Posted by burnsy483 on 12/10/2013 2:30:00 PM (view original):
I'd like to see the standard raised. The Hall of Fame should be the best of the best. Not this guy:
www.baseball-reference.com/players/f/faberre01.shtml
Does that look like a HOFer to you? He shouldn't be.
IMO, by allowing Halladay in, you're lowering the standard. Since you don't feel like reading to understand my argument, I'll repeat it. If you don't have the typical HOF length career (he clearly doesn't) to put up the counting stats (wins, WAR, Ks, etc) then you better have a dominant peak. Relative to his peers, IMO, it's not dominant. Dominant is Pedro. Pedro should get in, despite not having a large amount of innings.
And for what it's worth, Jaffe is torn on Halladay. He also wants the standard raised.
Why you're bringing up Red Faber I have no idea. He is well below Halladay in the Jaffe charts. And in general, you can't build a Hall of Fame case by comparing just one guy to another. That's incredibly reductive. You can make a one-to-one comparison say anything you want. I could say that Bret Saberhagen should be in because he's better than Chief Bender. I could say Jim Palmer shouldn't be in because he has lower JAWS numbers than some 1800s guy named Charlie Buffinton who isn't in the Hall. One person is never the standard -- the standards are the standard.

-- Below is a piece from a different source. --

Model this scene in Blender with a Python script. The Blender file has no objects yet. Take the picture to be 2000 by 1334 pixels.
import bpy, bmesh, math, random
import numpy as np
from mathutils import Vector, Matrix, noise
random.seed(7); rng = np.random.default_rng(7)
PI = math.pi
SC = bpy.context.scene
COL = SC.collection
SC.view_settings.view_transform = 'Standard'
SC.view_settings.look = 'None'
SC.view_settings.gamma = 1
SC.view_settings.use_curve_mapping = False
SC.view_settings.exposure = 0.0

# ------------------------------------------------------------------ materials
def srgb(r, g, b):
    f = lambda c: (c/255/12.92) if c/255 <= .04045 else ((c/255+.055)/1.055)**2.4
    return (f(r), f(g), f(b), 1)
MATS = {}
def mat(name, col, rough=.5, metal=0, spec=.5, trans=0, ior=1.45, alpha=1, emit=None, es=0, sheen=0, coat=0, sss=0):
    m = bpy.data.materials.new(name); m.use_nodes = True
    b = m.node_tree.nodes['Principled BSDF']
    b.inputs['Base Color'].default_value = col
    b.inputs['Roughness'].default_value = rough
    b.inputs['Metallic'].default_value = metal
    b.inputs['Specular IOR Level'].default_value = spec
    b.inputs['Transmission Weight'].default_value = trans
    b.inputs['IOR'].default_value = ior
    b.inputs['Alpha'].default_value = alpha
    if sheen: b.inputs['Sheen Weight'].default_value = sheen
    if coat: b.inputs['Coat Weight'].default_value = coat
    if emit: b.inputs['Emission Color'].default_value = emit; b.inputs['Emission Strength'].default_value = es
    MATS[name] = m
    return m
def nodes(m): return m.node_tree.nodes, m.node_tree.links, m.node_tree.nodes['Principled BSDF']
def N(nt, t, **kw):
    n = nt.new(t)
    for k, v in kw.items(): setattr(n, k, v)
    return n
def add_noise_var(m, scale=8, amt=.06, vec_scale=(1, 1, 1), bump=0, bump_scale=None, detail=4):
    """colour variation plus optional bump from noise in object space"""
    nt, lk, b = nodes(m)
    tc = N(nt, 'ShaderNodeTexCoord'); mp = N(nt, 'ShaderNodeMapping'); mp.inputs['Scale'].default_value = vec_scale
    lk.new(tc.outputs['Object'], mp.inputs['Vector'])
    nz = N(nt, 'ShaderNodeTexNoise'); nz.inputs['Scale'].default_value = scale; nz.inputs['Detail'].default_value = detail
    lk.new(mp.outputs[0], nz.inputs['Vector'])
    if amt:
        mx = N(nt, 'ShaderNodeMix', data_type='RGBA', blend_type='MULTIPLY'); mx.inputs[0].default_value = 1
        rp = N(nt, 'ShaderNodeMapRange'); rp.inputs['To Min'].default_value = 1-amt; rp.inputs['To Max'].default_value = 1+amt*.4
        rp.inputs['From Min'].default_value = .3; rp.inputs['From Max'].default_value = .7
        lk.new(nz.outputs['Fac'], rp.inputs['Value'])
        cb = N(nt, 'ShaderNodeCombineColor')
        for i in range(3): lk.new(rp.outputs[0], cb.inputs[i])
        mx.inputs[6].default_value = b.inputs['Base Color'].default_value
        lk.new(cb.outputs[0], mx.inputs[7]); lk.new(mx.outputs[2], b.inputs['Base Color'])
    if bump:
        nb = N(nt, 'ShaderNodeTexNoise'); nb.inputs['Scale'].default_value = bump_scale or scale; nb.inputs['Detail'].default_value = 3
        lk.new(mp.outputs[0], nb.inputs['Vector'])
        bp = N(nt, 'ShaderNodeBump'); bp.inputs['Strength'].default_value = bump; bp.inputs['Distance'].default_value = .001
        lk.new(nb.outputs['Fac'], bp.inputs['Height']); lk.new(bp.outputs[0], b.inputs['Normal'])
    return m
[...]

Martinez was perhaps the most dominant during those years than anyone has ever been in history. That's an impossible standard, one that will leave you with maybe 20 pitchers in the Hall.
I disagree with Jaffe, for reasons I've already mentioned -- insisting every Hall of Famer be above the Hall of Fame average is a ridiculously high standard for current players. That said, I very much like the tool he created.
Now I really gotta go -- thanks for the discussion.